36 / 2025-04-24 11:27:43

Performance of a collar structure as scour protection: a comparison of CFD and physical model test results

Scour protection around offshore foundations typically consists of quarry rock. The flourishing offshore wind sector is leading to an increased demand in scour protections. However, loose rock scour protections are becoming more costly due to limited availability of both rock installation vessel and good quality rock in some parts of the world. Therefore, the need for alternative scour protection solutions is increasing.

Flow-altering structures, which are widely applied in bridge engineering, are a form of scour mitigation measure.

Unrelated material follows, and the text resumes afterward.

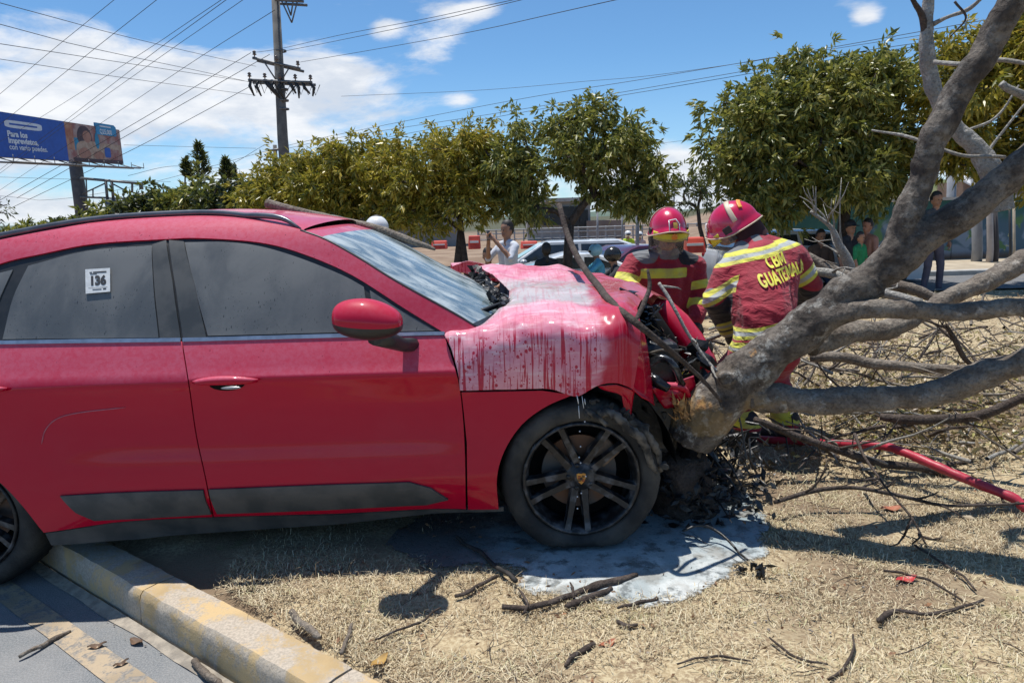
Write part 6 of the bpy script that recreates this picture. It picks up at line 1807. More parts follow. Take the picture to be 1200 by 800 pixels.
def tree(label, base, fork, lobes, leaf=(.15, .05), nclump=46, per=15, leaves=13, mat=None, seed=1, trunk_r=.07, bark=None, group=None, name='leafy_tree', clr=.30, stems=1, low=0.0, droop=.55, cr2=.6):
    """lobes: (centre, radii, weight)"""
    rng = np.random.default_rng(seed); base = Vector(base)
    root = thing(name, label, 'tree', base, group)
    tips = []; ws = np.array([l[2] for l in lobes], float); ws /= ws.sum()
    for k in range(nclump):
        l = lobes[rng.choice(len(lobes), p=ws)]
        d = rng.normal(0, 1, 3); d /= np.linalg.norm(d); rr = rng.uniform(.35, 1.0) ** .55
        c = np.array(l[0]) + d * np.array(l[1]) * rr
        for j in range(per):
            e = rng.normal(0, 1, 3) * clr * cr2; tips.append((c + e, c))
    # greedy branching skeleton through clump centres
    cl = sorted({tuple(t[1]) for t in tips}, key=lambda c: (c[0] - fork[0]) ** 2 + (c[1] - fork[1]) ** 2 + (c[2] - fork[2]) ** 2)
    nodes = [Vector(fork)]; par = [-1]
    for c in cl:
        c = Vector(c); best = min(range(len(nodes)), key=lambda i: (nodes[i] - c).length + .25 * (nodes[i] - nodes[0]).length)
        q = nodes[best]; k = max(2, int((c - q).length / .35)); prev = best
        for j in range(1, k + 1):
            t = j / k; p = q.lerp(c, t) + Vector((0, 0, .12 * (c - q).length * math.sin(math.pi * t))) + Vector(rng.normal(0, .03, 3))
            nodes.append(p); par.append(prev); prev = len(nodes) - 1
    cnt = [1] * len(nodes)
    for i in range(len(nodes) - 1, 0, -1): cnt[par[i]] += cnt[i]
    tot = cnt[0]
    mb = MB()
    rad = lambda i: max(.008, trunk_r * .8 * (cnt[i] / tot) ** .42)
    for i in range(1, len(nodes)):
        mb.tube([nodes[par[i]], nodes[i]], [min(rad(par[i]), rad(i) * 1.25), rad(i)], 6, cap=False)
    mb.build('branches', bark or M_BARKD, root)
    mb = MB()
    for s in range(stems):
        off = Vector(((s - (stems - 1) / 2) * .45, 0, 0)); b = base + off; f = Vector(fork)
        P = [b + Vector((0, 0, -.05)), b.lerp(f, .3) + Vector((.03, 0, 0)), b.lerp(f, .65) + Vector((-.03, .02, 0)), f]
        mb.tube(P, [trunk_r * 1.35, trunk_r * 1.05, trunk_r * .95, trunk_r * .8], 10, jit=.06)
    mb.build('trunk', bark or M_BARKD, root)
    T = np.array([t[0] for t in tips]); Cc = np.array([t[1] for t in tips])
    cen = np.repeat(T, leaves, 0) + rng.normal(0, .035, (len(T) * leaves, 3)); base_d = np.repeat((T - Cc) / clr * .8, leaves, 0) + rng.normal(0, .55, (len(T) * leaves, 3))
    base_d[:, 2] += .1
    leaves_mesh('crown', cen, base_d, leaf[0], leaf[1], mat or M_LF_OLIVE, root, rng, droop)
    return root

def lobe(px, py, Y, rx, rz, ry=None, w=1.0):
    """lobe at a pixel; rx, rz in pixels at that distance"""
    c = at(px, py, Y); s = Y / FPX; return (tuple(c), (rx * s, (ry or rx) * s, rz * s), w)

ROW = 'row of small trees behind the red car'
def fpt(px, py, Y): p = at(px, py, Y); return (p.x, p.y, p.z)
def gpt(px, Y): p = at(px, 300, Y); return (p.x, Y, terrain(p.x, Y))
tree('rightmost tree of the row behind the hood, open dark crown with one thick leaning trunk', gpt(664, 13), fpt(668, 262, 13),
     [lobe(640, 181, 13, 56, 48, 48, 1.4), (lobe(690, 166, 13, 54, 42, 45, 1.4)), lobe(732, 201, 13, 42, 46, 40, 1.0), lobe(612, 216, 13, 34, 42, 36, .9), lobe(745, 233, 13, 28, 20, 30, .3), lobe(600, 243, 13, 34, 20, 30, .2)],
     nclump=92, per=14, leaves=15, leaf=(.125, .044), seed=4, trunk_r=.10, group=ROW, mat=M_LF_GREEN, clr=.23)
tree('middle tree of the row behind the windscreen, yellow-green crown on two thin dark trunks', gpt(543, 13.5), fpt(540, 270, 13.5),
     [lobe(520, 196, 13.6, 50, 46, 46, 1.3), lobe(565, 196, 13.6, 46, 42, 44, 1.3), lobe(485, 206, 13.8, 42, 46, 46, 1.1), lobe(548, 240, 13.4, 40, 26, 36, .45), lobe(500, 246, 13.4, 36, 24, 30, .3)],
     nclump=104, per=14, leaves=15, leaf=(.12, .042), seed=9, trunk_r=.075, group=ROW, stems=2, clr=.23)
tree('tree of the row directly behind the car roof and windscreen, olive yellow crown', gpt(420, 14.5), fpt(425, 262, 14.5),
     [lobe(425, 206, 14.5, 50, 42, 44, 1.2), lobe(460, 212, 14.5, 40, 46, 40, 1.0), lobe(383, 216, 14.5, 42, 40, 40, 1.1), lobe(440, 246, 14.3, 52, 22, 36, .45)],
     nclump=98, per=14, leaves=15, leaf=(.13, .045), seed=14, trunk_r=.075, group=ROW, clr=.24)
tree('leftmost tree of the row below the power pole, dense yellow-green crown', gpt(340, 15.5), fpt(345, 268, 15.5),
     [lobe(348, 224, 15.5, 44, 36, 44, 1.3), lobe(318, 240, 15.5, 24, 28, 36, .7), lobe(380, 233, 15.7, 36, 32, 40, 1.0), lobe(345, 258, 15.3, 44, 16, 36, .6)],
     nclump=92, per=14, leaves=15, leaf=(.135, .047), seed=19, trunk_r=.075, group=ROW, clr=.31)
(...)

These can lead to scour depth reduction by decreasing the bed shear stress in the pile amplification zone via breaking the horseshoe vortex and protecting the seabed against erosion due to the downflow at the upstream pile face. Flow-altering structures may be manufactured from materials other than rock (such as steel, concrete or composites), and can be installed with a wide range of offshore installation vessels, which makes them a suitable alternative scour protection solution to rock.

In this study, the effectiveness of a novel flow-altering collar design for scour reduction around monopiles is assessed by means of CFD modelling (model coupled with sediment transport), and physical model testing. The physical model tests provide observations into the scour development around the collar structure and data for validation, while the numerical simulations create detailed insights into local flow characteristics and resulting shear stresses. The CFD simulations have been performed using the 3D CFD flow solver TUDflow3D. The model uses a structured grid and an immersed boundary method for modelling the influence of the structure. Particular attention has been paid to ensure that the flow around the collar is captured accurately. Furthermore, the model uses morphological acceleration which allows the use of the CFD model for engineering investigations at a reasonable computational time (De Wit et al., 2023).

A comparison between first simulation results and preliminary physical model tests shows that the scour simulation predictions are in good agreement with the scour development around a monopile foundation in the presence of the collar (see Figure 1). Additional physical model tests are conducted to investigate the effects of design characteristics on the collar performance and to enable further validation of the CFD results. This combined approach allows us to optimize the flow-altering collar design and, by using the validated numerical model, to make scour predictions on the field-scale situation prior to installation.
De Wit, L., Plenker, D., & Broekema, Y. (2023). 3D CFD LES process-based scour simulations with morphological acceleration. Paper presented at the 11th International Conference on Scour and Erosion (ICSE-11), Copenhagen, Denmark.